Former Aides: Hillary Served Clinton Foundation at the State Department.



As America’s top diplomat, she mainly promoted the Clintons’ private charities. If not a smoking gun, veteran journalist Edward Klein exposes a smoldering pistol in his new book about Democratic presidential front-runner Hillary Clinton. Unlikeable: The Problem with Hillary cites three of her former State Department colleagues who saw Clinton weave her diplomatic duties with her financial interests in the Clinton Foundation and the Clinton Global Initiative. They also report that Clinton let her foreign-policy responsibilities take a back seat to her presidential ambitions.

These three sources insisted on anonymity.
“The Clinton Foundation and the Clinton Global Initiative have very distinct logos. . . . Often, when I went into the secretary of state’s conference room, I saw those logos on papers that were strewn all over the big table,” one of Clinton’s college interns told Klein. This observer’s low rank gave him surprisingly high-level exposure to Clinton and her confidantes. “It was like I was the invisible man,” he said. “Nobody gave me a second look. They obviously didn’t think it mattered what a young intern saw, so they didn’t make an effort to hide anything from me.”

What the intern observed was chilling. “They were fund-raising papers with the names and dates of contacts on them. There was no mistaking the fact that Hillary and her closest advisers at State were working on foundation and Global Initiative business.” The intern recalled one of Hillary’s conversations from late 2012. Soon after she visited Russia, “Hillary came into the office wearing one of those Russian fur hats,” the intern said. “That was the day I overheard her talking on her cell phone, discussing a contribution to the foundation from a Russian guy. I knew he was Russian because she turned to Huma and said, ‘The f***ing translator is so goddamn slow with the Russian.’”
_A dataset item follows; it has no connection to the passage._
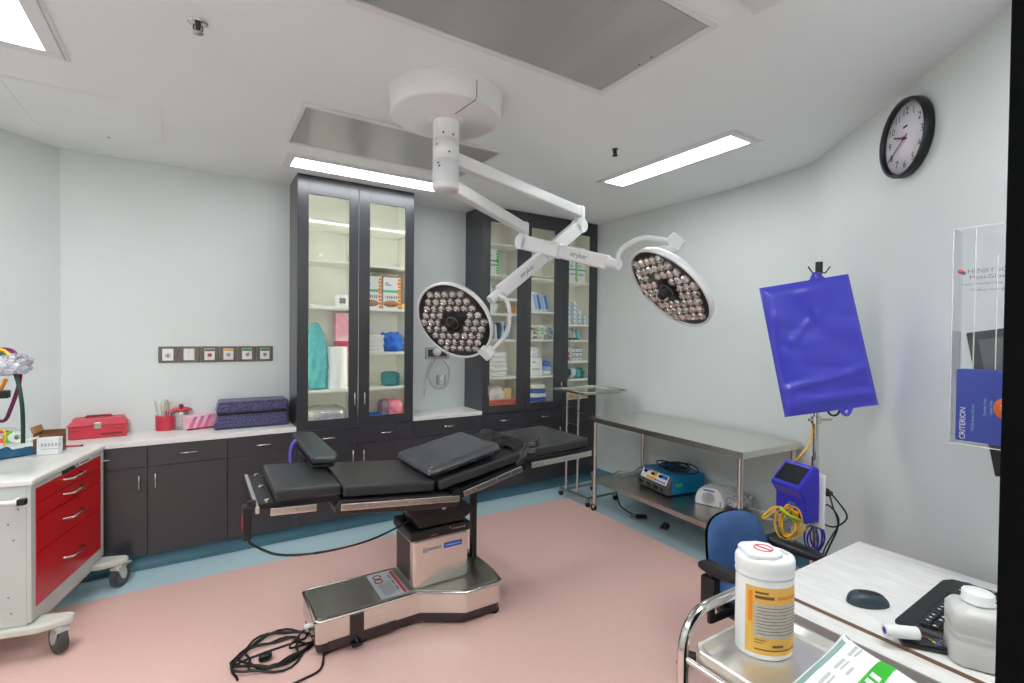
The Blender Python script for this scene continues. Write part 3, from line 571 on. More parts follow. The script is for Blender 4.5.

The intern also remembered standing in Hillary’s office while she was on the phone and especially grumpy. “The one thing I heard her say was, ‘Bill, I won’t do that. I won’t say that. You tell the president you don’t want to see him, if that’s how you feel.’” The intern added, “The last thing I heard was Hillary saying, ‘Oh, f*** off, Bill!’ and then she threw the cell phone on the floor and it bounced off the rug.”

One Foreign Service officer with more than two decades at State found Clinton — to be diplomatic — distracted. “In 2012, her priorities were first, raising money for her presidential run; second, raising money for the Clinton Foundation; and third, tending to the business of foreign policy,” the FSO said.

Clinton “had to meet with foreign ministers and other dignitaries, but those meetings seemed rushed and pro forma,” the FSO added. “Her real passions were the Clinton Foundation and talking to political strategists like John Podesta, James Carville, Paul Begala, and others. She met in her seventh-floor office with political bundlers, and she had long conversations on strategy with Bill.”

“In my time at State, I never saw a secretary so disconnected from her job,”
the FSO continued. “She seemed to consider the running of U.S. foreign policy a side job. She was focused on getting the big job — the White House.

Everything was about keeping information about her campaign plans from leaking back to the Obama White House. She didn’t trust anybody but her small inner circle. She was completely paranoid, whispering, covering her mouth in case somebody could read lips.” “When she flew on her Air Force C-32,” another career Foreign Service officer remembered, “Hillary took along stacks of papers in manila folders that were marked ‘CF’ and ‘CGO’ — the Clinton Foundation and the Clinton Global initiative. They had dividers labeled ‘Donations,’ ‘Fund Raising,’ ‘AIDS/HIV,’ ‘Haiti,’ and so forth.” “She didn’t try to cover up her involvement with the foundation,” the FSO added. “In her mind, there was no conflict of interest.”

Despite such glistening mainstream-media credentials, Clintonites trivialize Klein’s work because he often cites anonymous sources. Of course, they hold liberal-establishment journalists to a lower standard while also holding them in higher esteem.

Edward Klein is an alumnus of the Columbia University Graduate School of Journalism and was a foreign correspondent with United Press International. He was Newsweek’s assistant managing editor for one year, its foreign editor for seven years, and a Vanity Fair contributing editor for 26. He has written nine other non-fiction volumes, three novels, and an anthology.

Bob Woodward and Carl Bernstein relied largely on one anonymous source, code-named Deep Throat, and they are lionized for prying Richard Nixon from the Oval Office. Perhaps Edward Klein can use three such unnamed voices to bar Hillary Clinton from the White House.